What one aspect of your ministry gives you the greatest joy?

One of the greatest things in working with students is in seeing them grasp what it means to follow Jesus in his mission for the world. I never tire of hearing students say: “I started praying for this friend of mine, and the other day, we began talking about Jesus. He wants to know more. I’ve never done anything like this before. It’s awesome!”

What would you like more people to know about campus ministry?

One thing concerning campus ministry is that it is exponential. In other words, when you impact a student and they graduate, they continue to make a difference in the community and church in which they live. I guess you could say we are raising up missionaries who will serve the world in which they live.

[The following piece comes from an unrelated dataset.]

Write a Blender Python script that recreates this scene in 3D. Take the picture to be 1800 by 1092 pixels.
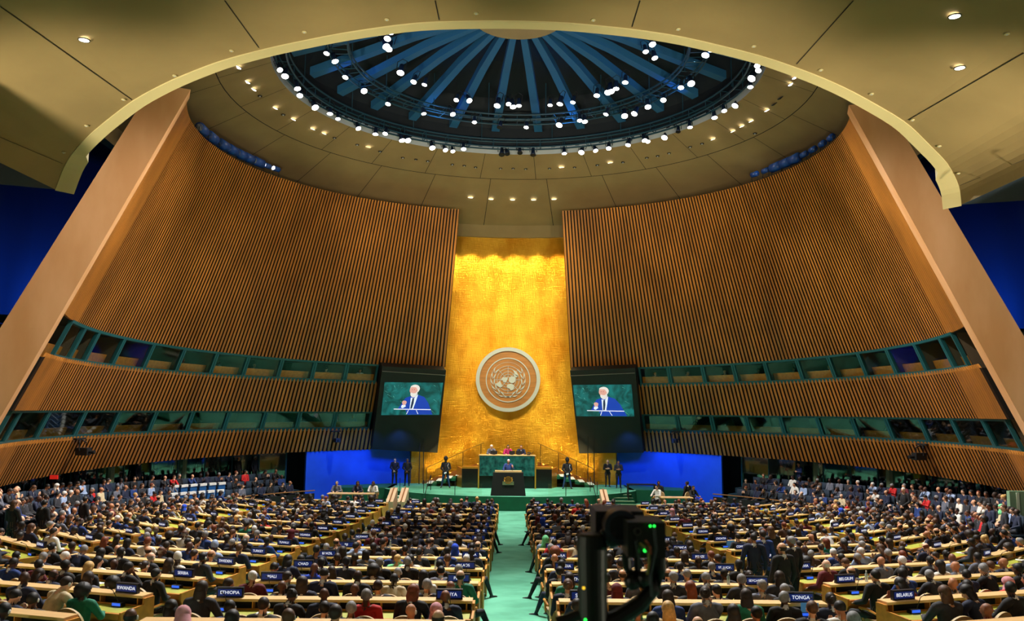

This is true especially for our international students.

What priorities or goals guide your ministry?

The one thing that has guided me personally and has overflowed into my ministry is an understanding of a “theology of the cross.” I’ve come to understand being a Christ-follower involves the cross, which means we meet people at their deepest hurts and needs as we offer sacrificial love.

What is the most exciting or joyful thing that has happened in your ministry?

One thing I continue to think about is the international student who, when he became a believer, began sharing the gospel with others. He currently is reading the Bible with other internationals who are not yet Christ-followers.

Based upon what you have observed from campus ministry, what do you think about the future of the church?

I’m excited! I know that may sound a bit strange since we always hear so much about how we are not reaching millennials, but when I consider the students I work with and observe their heart for the mission of God in the world, I know God is working. Will doing church look differently? Most likely. But the message of the gospel will continue to spread.

How has your ministry or your perspective on ministry changed?

I think when I first started ministry, I was so concerned with the programs and numbers, I missed out on “being” with people. It’s not that programs don’t matter, but it is disciples who make disciples. I realize that “hanging out” with others is vital ministry.

What key issues face college or university campuses today?

I think one thing that is going to continue to have an impact on college campuses and ministries involves mental health. Both anxiety and depression, according to various researchers, continue to be on the rise in young people. Colleges and universities are going to have to continue to get better at dealing with these issues.

About Jeff

Who were/are your mentors, and how did/do they influence you?

One of the greatest influencers on my life was my grandfather. He loved people, and as a result, he impacted everyone he came into contact with. He was “Jesus with skin on” for me.

What is your favorite Bible verse or passage? Why?

Philippians 2:5-11. The depth of this passage in regards to who our God is, and therefore what it means to be like him, is immeasurable. I find myself comforted, challenged and in awe every time I read these verses.